417. Information Memorandum From C. Fred Bergsten of the National Security Council Staff to the President’s Assistant for National Security Affairs (Kissinger)1

SUBJECT

  • Meat Import Program for 1970

I met today with Secretary Hardin, John Whitaker of John Ehrlichman’s staff, and Bryce Harlow on the meat import program for 1970. Three issues were discussed:

1.
Whether to seek continued voluntary restraints by foreign exporters or apply quotas ourselves.
2.
The level of imports.
3.
The allocation of imports as between the traditional suppliers (Australia, New Zealand, Ireland) and the Latin Americans.

All agreed that voluntary restraints were far superior to quotas. The main issue was thus the import level. Our objective was to minimize the level for domestic political reasons while offering enough to the foreign suppliers to preserve the voluntary restraint agreements.

Secretary Hardin felt strongly that our initial negotiating position should be an import level of 1,050 million pounds, allocated among the suppliers a la 1969, plus an additional 5 million pounds for Latin America to exemplify the “special relationship.” Imports of 1,050 million pounds in 1970 would represent virtually no increase over actual imports in 1969 and only a 15 million pound increase from the agreed restraint levels of this year. I therefore expressed doubts that Australia and perhaps New Zealand would be willing to negotiate voluntary restraints at that level. They might calculate that they would come out better if we applied quotas, even at the lower statutory level of 1,000 million pounds. This is because they would expect the quotas to be allocated on an historical (5-year) basis, under which they would receive a much larger share of the total than they got in 1969 and would get in 1970 under the voluntary approach, which already encompasses substantially favored treatment for Latin America.

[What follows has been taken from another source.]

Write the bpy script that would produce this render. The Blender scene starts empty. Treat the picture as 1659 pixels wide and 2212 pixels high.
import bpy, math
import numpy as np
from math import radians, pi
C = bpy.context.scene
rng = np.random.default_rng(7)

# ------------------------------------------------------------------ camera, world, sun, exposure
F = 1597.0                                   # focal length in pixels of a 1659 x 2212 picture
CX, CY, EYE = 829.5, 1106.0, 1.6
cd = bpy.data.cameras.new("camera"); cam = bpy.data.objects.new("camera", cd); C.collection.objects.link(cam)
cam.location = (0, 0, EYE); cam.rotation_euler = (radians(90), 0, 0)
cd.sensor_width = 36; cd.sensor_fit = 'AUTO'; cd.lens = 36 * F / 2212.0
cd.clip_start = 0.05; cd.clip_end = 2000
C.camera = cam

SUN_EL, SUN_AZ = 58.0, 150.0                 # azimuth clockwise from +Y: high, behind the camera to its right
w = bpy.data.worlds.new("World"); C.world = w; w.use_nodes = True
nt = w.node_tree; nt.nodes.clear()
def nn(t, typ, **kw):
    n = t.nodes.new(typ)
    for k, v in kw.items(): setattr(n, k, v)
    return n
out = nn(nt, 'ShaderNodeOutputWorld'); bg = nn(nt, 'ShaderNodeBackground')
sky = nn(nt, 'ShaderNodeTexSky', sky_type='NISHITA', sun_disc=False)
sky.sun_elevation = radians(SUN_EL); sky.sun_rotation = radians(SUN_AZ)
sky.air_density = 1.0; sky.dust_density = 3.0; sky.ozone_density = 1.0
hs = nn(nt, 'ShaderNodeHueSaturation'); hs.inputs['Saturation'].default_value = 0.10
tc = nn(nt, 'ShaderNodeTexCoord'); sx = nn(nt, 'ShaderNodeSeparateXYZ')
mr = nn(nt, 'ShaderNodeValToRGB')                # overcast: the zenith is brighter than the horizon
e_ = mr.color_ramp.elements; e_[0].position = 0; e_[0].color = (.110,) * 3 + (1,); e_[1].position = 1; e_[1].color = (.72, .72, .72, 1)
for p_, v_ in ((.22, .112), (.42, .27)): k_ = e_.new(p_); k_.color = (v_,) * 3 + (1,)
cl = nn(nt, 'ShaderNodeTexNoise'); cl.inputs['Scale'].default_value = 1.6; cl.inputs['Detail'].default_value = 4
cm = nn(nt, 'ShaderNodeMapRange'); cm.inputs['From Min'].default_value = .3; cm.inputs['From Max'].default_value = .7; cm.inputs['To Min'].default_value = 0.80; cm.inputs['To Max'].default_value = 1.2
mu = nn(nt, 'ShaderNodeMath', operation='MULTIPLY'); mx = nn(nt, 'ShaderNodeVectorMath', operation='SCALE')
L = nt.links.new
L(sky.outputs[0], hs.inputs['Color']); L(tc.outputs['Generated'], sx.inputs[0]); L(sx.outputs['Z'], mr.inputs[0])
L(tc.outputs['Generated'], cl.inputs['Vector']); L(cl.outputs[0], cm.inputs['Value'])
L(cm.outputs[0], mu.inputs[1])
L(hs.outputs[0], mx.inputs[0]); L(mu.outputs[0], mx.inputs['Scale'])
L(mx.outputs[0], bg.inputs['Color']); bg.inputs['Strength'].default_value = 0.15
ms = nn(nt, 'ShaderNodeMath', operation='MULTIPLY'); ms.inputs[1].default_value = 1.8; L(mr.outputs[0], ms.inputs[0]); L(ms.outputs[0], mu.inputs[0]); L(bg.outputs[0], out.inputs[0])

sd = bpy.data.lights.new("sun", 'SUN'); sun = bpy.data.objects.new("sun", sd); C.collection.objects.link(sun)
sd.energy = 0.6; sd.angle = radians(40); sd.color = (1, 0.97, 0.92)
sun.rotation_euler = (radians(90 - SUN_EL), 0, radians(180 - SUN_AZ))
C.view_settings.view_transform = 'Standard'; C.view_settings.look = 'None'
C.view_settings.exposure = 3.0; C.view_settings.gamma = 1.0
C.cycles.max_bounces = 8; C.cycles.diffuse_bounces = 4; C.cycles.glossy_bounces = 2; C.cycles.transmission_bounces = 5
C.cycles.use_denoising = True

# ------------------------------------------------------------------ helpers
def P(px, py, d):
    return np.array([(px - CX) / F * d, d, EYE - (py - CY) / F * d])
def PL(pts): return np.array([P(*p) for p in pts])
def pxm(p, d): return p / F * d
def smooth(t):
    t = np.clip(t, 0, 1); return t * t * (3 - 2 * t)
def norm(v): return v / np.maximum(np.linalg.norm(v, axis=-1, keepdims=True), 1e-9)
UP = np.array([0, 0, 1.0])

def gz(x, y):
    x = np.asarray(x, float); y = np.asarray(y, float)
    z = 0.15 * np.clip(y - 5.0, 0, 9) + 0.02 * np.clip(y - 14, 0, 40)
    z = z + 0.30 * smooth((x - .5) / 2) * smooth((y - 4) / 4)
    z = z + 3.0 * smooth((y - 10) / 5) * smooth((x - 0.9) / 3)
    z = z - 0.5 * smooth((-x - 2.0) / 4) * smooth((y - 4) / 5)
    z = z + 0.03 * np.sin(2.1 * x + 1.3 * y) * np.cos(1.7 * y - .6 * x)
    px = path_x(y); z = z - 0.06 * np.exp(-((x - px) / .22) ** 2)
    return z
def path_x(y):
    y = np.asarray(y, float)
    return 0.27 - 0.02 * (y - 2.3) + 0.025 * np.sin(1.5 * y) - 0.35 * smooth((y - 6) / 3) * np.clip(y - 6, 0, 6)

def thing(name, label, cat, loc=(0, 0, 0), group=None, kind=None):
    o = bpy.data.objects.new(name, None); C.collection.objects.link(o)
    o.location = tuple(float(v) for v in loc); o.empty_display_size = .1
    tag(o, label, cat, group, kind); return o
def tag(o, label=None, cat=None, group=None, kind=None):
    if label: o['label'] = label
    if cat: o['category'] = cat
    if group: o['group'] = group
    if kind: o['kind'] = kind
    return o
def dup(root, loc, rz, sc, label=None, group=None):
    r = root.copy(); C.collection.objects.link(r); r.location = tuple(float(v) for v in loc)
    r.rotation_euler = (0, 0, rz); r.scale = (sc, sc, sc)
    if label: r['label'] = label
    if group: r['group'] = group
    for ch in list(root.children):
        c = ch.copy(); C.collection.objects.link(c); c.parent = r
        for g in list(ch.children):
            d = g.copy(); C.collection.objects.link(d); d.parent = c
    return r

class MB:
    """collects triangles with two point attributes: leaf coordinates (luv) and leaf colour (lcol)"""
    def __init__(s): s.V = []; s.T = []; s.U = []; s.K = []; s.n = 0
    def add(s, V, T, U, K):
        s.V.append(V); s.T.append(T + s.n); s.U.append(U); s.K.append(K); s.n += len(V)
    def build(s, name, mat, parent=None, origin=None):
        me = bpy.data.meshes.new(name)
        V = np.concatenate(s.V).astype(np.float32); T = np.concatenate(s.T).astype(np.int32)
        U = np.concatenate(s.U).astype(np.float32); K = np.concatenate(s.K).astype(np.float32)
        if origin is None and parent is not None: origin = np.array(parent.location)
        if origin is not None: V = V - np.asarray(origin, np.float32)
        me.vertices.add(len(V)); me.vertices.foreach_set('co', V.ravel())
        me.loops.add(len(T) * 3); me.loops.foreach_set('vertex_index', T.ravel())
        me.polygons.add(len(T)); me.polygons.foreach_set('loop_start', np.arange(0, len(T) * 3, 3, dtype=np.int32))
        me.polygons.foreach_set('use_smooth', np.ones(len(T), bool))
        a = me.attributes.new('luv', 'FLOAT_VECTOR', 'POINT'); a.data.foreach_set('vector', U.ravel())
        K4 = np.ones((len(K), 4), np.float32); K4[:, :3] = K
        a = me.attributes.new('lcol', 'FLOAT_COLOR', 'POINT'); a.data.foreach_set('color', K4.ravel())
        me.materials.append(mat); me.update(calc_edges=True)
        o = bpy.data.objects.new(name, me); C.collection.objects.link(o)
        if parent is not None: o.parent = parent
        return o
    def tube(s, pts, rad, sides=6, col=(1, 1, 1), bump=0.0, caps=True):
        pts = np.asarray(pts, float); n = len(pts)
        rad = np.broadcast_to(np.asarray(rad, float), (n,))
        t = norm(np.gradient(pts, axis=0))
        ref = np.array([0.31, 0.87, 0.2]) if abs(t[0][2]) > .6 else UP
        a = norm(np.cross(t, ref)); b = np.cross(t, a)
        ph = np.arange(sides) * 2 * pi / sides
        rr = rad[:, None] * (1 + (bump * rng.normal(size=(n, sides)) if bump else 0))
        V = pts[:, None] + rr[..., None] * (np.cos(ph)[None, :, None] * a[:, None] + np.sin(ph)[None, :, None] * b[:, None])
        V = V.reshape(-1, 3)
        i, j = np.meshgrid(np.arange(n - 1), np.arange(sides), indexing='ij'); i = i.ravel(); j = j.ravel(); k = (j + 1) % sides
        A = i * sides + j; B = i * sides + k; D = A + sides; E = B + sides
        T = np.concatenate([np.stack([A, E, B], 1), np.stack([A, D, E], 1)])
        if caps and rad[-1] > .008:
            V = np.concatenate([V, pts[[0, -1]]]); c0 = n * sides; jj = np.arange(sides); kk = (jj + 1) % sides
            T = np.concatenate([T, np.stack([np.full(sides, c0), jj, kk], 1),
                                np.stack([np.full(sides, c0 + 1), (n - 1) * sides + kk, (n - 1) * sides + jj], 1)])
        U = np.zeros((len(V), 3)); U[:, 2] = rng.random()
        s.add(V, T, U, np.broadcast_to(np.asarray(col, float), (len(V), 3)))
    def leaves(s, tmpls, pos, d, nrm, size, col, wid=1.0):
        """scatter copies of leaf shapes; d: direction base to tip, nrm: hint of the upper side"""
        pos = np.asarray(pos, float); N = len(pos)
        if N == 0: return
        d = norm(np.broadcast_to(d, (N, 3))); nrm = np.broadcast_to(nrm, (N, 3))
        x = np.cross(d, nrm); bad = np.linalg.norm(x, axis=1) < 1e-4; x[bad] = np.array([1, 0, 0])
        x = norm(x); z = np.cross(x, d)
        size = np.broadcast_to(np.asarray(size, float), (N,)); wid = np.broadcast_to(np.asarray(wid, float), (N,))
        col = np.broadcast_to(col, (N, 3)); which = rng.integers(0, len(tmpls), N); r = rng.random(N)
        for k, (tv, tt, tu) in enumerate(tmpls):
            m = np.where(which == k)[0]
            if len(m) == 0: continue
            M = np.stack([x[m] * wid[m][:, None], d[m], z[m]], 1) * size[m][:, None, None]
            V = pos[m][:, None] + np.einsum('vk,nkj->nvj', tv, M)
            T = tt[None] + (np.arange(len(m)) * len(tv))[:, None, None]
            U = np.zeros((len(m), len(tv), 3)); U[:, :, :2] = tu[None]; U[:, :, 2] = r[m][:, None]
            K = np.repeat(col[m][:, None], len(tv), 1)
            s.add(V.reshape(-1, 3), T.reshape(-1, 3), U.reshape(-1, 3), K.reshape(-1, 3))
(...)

It was clear at the meeting that you might wish to raise the issue with the President if you were dissatisfied with the decision. Despite my being overruled, I do not recommend further effort at this point because:

1.
The 1,050 plus 5 for Latin America is only a first negotiating position, which State has already begun trying out on the suppliers.
2.
Secretary Hardin is clearly prepared to fall back to 1,060 plus 5, or even 1,075, if necessary to secure voluntary agreements.
3.
Australian and New Zealand meat has been entering the U.S. via Canada in excess of agreed amounts and there is thus a case for being tough with them as a result; I know of no particular foreign policy reason to be particularly accommodating to them at present.
4.
The add-on for Latin America should give us a good point in the ongoing IA-ECOSOC dialogue.
5.
Secretary Hardin has a point in wanting to maintain some leeway in the program for additional allocations later in 1970, as pressures build up for both economic and foreign policy reasons as they did this year.

We should know within a week or ten days whether the 1,050 plus 5 level is negotiable. If it is not, we may need a Presidential decision at that time.

  1. Source: National Archives, Nixon Presidential Materials, NSC Files, Subject Files, Box 401, Trade General, Volume I. Confidential.